Now here’s the key to the issue. The more intoxicated you become, the more certain you become that you can drive home. That is the insidious evil of alcohol. While it robs you of your ability, it encourages you to try. In other words, it impairs your judgment. If young people learn nothing else before they start drinking, they must understand this paradox and internalize it.
No one wants to be governed by a scold. Organizations such as Mothers Against Drunk Driving, as sincere as they can be in their goals, are regarded as seriously by the young as the old temperance leagues. Shades of Carrie Nation swinging her hatchet to break up drinking.
Young people, like most people, want to have a good time. When the drinking starts, they probably don’t plan to drink to excess. But it’s easy to do. They don’t plan to drive home drunk. They don’t think that far ahead. And by the time they are ready to go home, they are sure they can make it. They have to get home. How else but to drive?
In surveys conducted by various newspapers around the country, readers strongly favor lowering the drinking age. While acknowledging that binge drinking is a problem for young adults, a high percentage of respondents believe the drinking age should be reduced.
In looking at the drinking age around the world, we find the United States has the highest. The great majority of countries set it between 16 and 18. They have found it reduces binging because the drinkers need not do it surreptitiously. In fact, it is very much like sexual activity among young people. You can educate the heck out of the subject, you can pass all the laws you want, they are still going to do it.
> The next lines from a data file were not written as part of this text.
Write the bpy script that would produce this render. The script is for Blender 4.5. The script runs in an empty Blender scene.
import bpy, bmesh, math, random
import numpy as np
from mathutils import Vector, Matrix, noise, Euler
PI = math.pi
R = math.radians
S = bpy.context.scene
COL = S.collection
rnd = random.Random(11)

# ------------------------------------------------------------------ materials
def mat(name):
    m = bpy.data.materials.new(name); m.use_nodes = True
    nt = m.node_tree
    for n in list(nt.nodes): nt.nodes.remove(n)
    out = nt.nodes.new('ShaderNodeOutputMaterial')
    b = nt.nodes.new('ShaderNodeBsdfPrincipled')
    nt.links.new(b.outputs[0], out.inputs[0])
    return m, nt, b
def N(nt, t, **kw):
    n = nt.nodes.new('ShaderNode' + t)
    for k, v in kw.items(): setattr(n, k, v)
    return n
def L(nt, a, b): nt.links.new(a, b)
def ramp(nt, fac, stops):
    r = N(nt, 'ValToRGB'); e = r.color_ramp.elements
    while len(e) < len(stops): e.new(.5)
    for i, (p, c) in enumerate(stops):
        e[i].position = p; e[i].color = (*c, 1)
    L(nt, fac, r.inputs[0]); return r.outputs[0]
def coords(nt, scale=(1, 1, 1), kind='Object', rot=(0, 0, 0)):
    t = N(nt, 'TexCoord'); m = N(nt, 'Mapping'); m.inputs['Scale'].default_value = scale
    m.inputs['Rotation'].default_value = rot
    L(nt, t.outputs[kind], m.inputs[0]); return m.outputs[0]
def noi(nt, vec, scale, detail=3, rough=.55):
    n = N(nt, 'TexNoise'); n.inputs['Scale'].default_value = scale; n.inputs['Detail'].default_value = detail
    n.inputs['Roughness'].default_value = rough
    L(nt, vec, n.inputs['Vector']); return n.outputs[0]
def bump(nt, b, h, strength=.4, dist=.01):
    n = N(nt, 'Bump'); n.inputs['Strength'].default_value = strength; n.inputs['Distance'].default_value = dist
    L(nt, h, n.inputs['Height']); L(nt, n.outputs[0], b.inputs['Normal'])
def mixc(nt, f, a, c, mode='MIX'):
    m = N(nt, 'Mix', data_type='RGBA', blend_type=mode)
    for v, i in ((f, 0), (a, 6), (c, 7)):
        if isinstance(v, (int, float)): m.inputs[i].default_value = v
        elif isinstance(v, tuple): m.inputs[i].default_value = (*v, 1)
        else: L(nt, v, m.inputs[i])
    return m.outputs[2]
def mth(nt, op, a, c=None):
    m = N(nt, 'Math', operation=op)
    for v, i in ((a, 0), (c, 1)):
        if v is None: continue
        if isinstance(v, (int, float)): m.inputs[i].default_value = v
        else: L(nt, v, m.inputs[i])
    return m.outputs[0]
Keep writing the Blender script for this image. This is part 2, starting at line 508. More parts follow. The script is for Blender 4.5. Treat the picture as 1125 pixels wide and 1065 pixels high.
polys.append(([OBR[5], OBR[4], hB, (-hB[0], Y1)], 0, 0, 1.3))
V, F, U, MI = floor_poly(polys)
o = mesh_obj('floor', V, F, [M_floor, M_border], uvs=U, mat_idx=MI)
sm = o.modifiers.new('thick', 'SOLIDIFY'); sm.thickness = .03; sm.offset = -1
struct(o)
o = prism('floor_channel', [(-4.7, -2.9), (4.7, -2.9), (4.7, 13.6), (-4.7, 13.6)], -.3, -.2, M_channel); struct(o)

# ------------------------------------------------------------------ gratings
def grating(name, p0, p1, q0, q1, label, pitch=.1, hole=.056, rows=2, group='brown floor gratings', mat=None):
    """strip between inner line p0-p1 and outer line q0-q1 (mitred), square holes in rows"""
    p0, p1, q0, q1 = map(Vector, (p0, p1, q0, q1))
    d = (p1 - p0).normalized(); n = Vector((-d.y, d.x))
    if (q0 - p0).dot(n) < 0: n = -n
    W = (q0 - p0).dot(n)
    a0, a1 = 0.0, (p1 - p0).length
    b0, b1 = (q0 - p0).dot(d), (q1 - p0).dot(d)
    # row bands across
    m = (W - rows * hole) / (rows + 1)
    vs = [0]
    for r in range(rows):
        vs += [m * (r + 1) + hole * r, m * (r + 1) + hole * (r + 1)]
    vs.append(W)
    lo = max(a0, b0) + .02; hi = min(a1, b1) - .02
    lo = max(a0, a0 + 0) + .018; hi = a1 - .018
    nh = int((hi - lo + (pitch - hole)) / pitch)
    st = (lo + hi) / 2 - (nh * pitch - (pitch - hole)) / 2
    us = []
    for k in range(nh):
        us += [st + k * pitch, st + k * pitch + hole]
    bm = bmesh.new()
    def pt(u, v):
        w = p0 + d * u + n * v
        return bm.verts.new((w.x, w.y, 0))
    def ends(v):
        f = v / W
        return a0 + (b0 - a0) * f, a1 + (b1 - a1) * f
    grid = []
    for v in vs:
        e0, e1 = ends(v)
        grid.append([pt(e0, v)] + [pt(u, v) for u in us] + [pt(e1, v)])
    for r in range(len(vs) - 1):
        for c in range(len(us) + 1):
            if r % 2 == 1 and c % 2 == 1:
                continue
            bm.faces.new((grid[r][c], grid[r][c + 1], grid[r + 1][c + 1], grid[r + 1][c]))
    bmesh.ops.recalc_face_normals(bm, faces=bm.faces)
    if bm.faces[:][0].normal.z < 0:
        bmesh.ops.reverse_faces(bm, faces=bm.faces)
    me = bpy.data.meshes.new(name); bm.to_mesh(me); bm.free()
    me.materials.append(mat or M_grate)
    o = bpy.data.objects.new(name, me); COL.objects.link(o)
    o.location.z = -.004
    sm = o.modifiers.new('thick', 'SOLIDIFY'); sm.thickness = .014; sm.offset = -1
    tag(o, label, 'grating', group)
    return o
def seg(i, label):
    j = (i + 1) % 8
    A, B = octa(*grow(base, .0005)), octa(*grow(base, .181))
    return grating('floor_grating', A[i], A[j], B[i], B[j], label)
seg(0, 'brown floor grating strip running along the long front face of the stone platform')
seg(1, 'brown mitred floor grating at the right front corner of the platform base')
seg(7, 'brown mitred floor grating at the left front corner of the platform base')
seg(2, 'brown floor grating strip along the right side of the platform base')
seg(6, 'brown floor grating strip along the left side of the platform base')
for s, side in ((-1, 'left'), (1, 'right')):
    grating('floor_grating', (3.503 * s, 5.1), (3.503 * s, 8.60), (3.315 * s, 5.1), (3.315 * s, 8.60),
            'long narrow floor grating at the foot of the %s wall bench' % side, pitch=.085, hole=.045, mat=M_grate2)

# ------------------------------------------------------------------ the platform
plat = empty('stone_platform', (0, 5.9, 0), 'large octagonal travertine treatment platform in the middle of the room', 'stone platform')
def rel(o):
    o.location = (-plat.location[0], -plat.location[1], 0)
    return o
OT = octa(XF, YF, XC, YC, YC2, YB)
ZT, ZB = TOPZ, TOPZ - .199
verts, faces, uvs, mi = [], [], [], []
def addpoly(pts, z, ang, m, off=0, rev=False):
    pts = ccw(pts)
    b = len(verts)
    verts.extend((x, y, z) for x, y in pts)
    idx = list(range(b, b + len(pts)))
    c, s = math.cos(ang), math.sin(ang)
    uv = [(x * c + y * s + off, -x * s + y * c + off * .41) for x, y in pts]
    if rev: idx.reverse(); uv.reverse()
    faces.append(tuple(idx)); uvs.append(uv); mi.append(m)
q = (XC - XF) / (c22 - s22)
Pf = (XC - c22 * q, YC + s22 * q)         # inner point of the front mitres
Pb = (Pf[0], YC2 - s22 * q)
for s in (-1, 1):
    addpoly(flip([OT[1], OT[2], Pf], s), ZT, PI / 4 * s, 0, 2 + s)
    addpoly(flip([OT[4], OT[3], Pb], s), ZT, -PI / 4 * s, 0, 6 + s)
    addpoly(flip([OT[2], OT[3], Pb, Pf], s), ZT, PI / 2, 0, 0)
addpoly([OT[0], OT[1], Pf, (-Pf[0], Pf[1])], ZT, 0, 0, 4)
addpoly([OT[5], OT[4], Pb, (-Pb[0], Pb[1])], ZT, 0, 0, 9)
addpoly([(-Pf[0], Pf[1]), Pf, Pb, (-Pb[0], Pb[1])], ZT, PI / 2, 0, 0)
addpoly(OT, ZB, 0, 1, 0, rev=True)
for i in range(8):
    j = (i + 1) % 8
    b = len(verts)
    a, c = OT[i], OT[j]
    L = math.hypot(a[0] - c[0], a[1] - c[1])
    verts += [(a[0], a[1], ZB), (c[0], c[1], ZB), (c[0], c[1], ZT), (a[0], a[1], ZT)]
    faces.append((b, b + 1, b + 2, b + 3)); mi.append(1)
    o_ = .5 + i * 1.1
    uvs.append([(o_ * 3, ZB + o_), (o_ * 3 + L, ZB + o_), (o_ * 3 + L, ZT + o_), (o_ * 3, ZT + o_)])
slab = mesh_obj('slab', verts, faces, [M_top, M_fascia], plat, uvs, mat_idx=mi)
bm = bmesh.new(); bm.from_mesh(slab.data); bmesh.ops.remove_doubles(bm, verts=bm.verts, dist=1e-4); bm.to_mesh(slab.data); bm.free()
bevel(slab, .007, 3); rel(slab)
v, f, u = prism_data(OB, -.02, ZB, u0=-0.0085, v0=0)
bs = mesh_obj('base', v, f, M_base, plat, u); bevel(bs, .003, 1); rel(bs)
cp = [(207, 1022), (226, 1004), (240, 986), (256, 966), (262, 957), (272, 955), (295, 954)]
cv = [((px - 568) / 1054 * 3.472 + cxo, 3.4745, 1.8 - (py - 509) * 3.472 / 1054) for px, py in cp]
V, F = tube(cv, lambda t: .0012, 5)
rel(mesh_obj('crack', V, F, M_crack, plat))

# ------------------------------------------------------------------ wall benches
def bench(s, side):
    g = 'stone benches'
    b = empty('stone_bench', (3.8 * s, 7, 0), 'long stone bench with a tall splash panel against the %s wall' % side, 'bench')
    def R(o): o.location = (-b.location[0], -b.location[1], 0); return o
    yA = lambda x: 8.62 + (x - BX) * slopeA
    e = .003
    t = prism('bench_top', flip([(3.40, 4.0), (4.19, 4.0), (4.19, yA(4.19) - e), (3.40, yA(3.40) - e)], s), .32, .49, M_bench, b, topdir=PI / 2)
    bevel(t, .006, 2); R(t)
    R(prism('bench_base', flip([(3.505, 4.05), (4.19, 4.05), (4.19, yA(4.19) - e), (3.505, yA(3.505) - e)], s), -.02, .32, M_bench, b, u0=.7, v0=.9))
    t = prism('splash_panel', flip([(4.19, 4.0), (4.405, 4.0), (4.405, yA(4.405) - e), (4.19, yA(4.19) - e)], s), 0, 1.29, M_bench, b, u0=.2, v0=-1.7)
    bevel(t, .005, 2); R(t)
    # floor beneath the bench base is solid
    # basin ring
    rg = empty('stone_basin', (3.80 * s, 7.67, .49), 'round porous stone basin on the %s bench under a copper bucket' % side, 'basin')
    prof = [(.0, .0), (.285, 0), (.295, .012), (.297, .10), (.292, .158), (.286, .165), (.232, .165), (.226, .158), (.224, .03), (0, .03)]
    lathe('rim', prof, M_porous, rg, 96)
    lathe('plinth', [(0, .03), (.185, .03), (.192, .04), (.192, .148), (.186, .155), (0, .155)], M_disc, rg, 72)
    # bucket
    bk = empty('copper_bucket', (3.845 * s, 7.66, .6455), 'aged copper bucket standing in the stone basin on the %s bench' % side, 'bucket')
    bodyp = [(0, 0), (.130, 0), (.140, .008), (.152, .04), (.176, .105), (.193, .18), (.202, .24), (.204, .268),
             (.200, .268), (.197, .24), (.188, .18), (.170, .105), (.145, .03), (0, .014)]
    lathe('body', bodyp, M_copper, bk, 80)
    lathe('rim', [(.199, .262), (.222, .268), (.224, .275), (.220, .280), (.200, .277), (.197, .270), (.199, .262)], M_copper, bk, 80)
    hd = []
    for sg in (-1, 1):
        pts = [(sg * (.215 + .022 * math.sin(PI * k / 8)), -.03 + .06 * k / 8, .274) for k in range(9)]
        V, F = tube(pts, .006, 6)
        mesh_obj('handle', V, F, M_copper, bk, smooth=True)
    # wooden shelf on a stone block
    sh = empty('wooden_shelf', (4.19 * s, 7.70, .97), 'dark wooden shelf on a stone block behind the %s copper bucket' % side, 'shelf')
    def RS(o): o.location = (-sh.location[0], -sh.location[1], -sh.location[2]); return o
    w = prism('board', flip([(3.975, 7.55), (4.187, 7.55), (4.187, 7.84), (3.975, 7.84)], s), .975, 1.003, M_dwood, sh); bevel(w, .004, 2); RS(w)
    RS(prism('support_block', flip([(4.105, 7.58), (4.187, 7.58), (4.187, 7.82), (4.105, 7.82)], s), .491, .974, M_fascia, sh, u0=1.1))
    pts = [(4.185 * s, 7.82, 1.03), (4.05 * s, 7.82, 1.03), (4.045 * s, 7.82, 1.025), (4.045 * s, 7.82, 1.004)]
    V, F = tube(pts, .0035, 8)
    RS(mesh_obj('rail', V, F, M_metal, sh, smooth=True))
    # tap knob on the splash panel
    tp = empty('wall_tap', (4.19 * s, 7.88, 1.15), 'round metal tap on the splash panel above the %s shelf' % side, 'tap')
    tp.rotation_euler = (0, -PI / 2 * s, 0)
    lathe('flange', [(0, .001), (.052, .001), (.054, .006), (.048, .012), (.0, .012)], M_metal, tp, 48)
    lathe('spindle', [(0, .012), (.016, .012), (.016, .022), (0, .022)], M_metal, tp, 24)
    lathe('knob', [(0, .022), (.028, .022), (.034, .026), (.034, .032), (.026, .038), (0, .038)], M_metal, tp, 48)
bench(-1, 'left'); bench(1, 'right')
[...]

So does prohibition of sex or drinking work? Demonstrably not.
The National Highway Safety Administration determined that setting the drinking age at 21 cut traffic fatalities among drivers 18 to 20 by 13 percent. Following that logic, they could reduce traffic fatalities even more by raising the drinking age to 25 or 30. Obviously, that is ridiculous. It is just as ridiculous to keep it at 21.
Families in most other countries introduce alcoholic beverages to their children early in life, getting them used to its effects and learning how to deal with it.
Prohibiting young people from doing activities they are actually old enough to handle can only breed disrespect and law breaking. It makes good sense to lower the drinking age to 18, but only with the understanding no student be permitted to escape high school without a full appreciation of the judgment-impairing effect of alcohol. It is the sine qua non for responsible drinking.